Die Privatisierung des öffentlichen Haushalts bedeutete, dass Mahlzeiten, Energiekosten und sonstige Kostenfaktoren des Lebens nun selbst von dem eigenen Einkommen bezahlt werden mussten. Zwar gibt es noch den typischen Speisesaal in Givat Brenner, es wird aber nur noch eine kostenpflichtige Mahlzeit am Tag serviert. Viele verpflegen sich heute ohnehin selbst, so dass der Speisesaal die Bedeutung als zentraler Treffpunkt verloren hat. Michal Sofer, eine Rentnerin, die ein paar Stunden pro Tag im Kibbuzarchiv arbeitet, berichtet von den schleichenden Veränderungen, die über Jahre hinweg den einst sozialistischen Kibbuz «total erneuerten». Nach Sofers Ansicht hätten die Veränderungen das Kibbuzleben etwas weniger interessant und attraktiv gemacht. Zudem sei eine Schere zwischen arm und reich entstanden, die lediglich durch die Kibbuzsteuer etwas abgemildert würde.

Nach zwei Jahrzehnten wirtschaftlicher Umstrukturierung und ideologischer Neuorientierung, in denen viele junge Mitglieder die Kibbuzim verließen und nicht an eine Rückkehr dachten, konnte die Kibbuzbewegung, mit der Angst vor Überalterung konfrontiert, in den letzten beiden Jahren wieder einen Zuwachs in Höhe von 2.500 neuen Kibbuzniks verzeichnen. 60 Prozent der Zugezogenen sind laut Dachverband Rückkehrer, vor allem junge Paare, die sich für ein Familienleben im Kibbuz entschieden. Die meisten Kibbuzim sind heute wieder schuldenfrei.

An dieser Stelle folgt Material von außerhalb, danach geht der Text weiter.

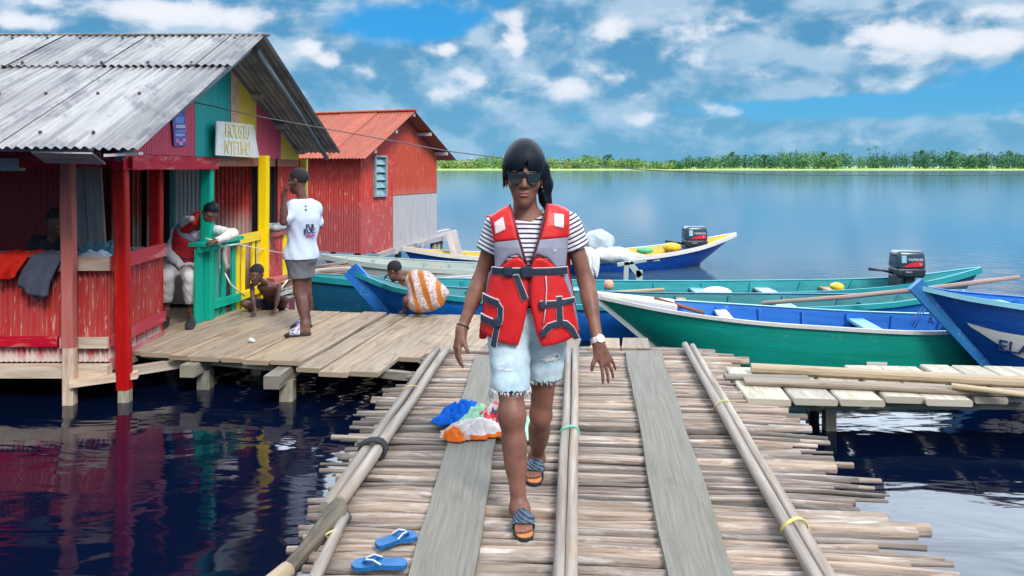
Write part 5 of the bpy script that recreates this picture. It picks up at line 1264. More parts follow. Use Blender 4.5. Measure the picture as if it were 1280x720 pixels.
# sunglasses
M_lens=plain('dark_lens',(.008,.010,.014),.08,.1,5,0,.0,.6); M_frame=plain('black_frame',(.01,.01,.012),.3)
def hm(pts,mat,name,parent,th=.004):
    """plate from head-space (right, up) outline wrapped round the face"""
    mb=MB(); k=len(pts); wrap=lambda a,dz:HP(a,.108-4.2*a*a+dz,0)
    fr=[]; bk=[]
    for a,d in pts: 
        b_=.1085-4.2*a*a; fr.append(Vector(HP(a,b_,d))); bk.append(Vector(HP(a*.985,b_-th,d)))
    mb.add(fr+bk,[tuple(range(k)),tuple(range(2*k-1,k-1,-1))]+[(i,i+k,(i+1)%k+k,(i+1)%k) for i in range(k)],None,.5)
    return mb.build(name,mat,parent,True)
sg=hm([(-.074,.034),(-.04,.036),(0,.035),(.04,.036),(.074,.034),(.074,.026),(.012,.026),(.009,.014),(-.009,.014),(-.012,.026),(-.074,.026)],M_frame,'sunglasses',wo,.006)
for sgn in (-1,1):
    o_=[(.011,.027),(.04,.029),(.073,.028),(.070,.002),(.060,-.014),(.038,-.020),(.020,-.014),(.012,.006)]
    hm([(a*sgn,d) for a,d in o_][::-sgn],M_lens,'lens',sg,.003)
    mb=MB(); mb.board(Vector(HP(.074*sgn,.085,.029)),Vector(HP(.080*sgn,-.005,.022)),.004,.011,HR[2]); mb.build('temple',M_frame,sg,True)
    mb=MB(); mb.tube([Vector(HP(.080*sgn,.004,-.035)),Vector(HP(.081*sgn,.004,-.040))],.0045,8); mb.build('earring',plain('gold',(.7,.5,.2),.25,.1,10,.9),wo,True)
# shirt
m,nt,b=newmat('striped_jersey'); v=coord(nt); sp=nd(nt,'ShaderNodeSeparateXYZ'); nt.links.new(v,sp.inputs[0])
z=mth(nt,'ADD',sp.outputs[2],mth(nt,'MULTIPLY',noise(nt,v,7,2),.012)); z=mth(nt,'ADD',z,mth(nt,'MULTIPLY',mth(nt,'MAXIMUM',mth(nt,'SUBTRACT',mth(nt,'ABSOLUTE',mth(nt,'SUBTRACT',sp.outputs[0],.02)),.125),0.0),-.5))
fr=mth(nt,'FRACT',mth(nt,'DIVIDE',z,.0208)); st=ramp(nt,fr,.60,.66)
nt.links.new(mixc(nt,st,(.66,.65,.70),(.012,.014,.045)),b.inputs['Base Color']); b.inputs['Roughness'].default_value=.85; bump(nt,b,noise(nt,v,420,2),.2,.001)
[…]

Ob die positive Zuwachsrate nun als eine Wiederbelebung gewertet werden kann, ist noch abzuwarten. Kehrt das wichtige Vertrauen in die Gemeinschaft zurück, so könnte sich die ausblutende Kibbuzbewegung wieder erholen.

Dennoch, viele Kibbuzim liegen in der Peripherie, zu weit entfernt vom Zentrum Tel Aviv, wo es Arbeit gibt. Ob sich die verbliebenen 30 Prozent nun ebenso reformieren werden, kann an der Aussage von Itzik Schafran vom Kibbuz Ein Ha-Schofet erraten werden. In seinem Kibbuz befragte man die Mitglieder. Die Hälfte gab an, dass sie auch weiterhin so sozialistisch leben wolle, jedoch meinten 70 Prozent, dass eine Veränderung hin zu einem reformierten Kibbuz in den nächsten Jahren wohl unumgänglich sei. Das klingt wie eine sich selbst erfüllende Prophezeiung.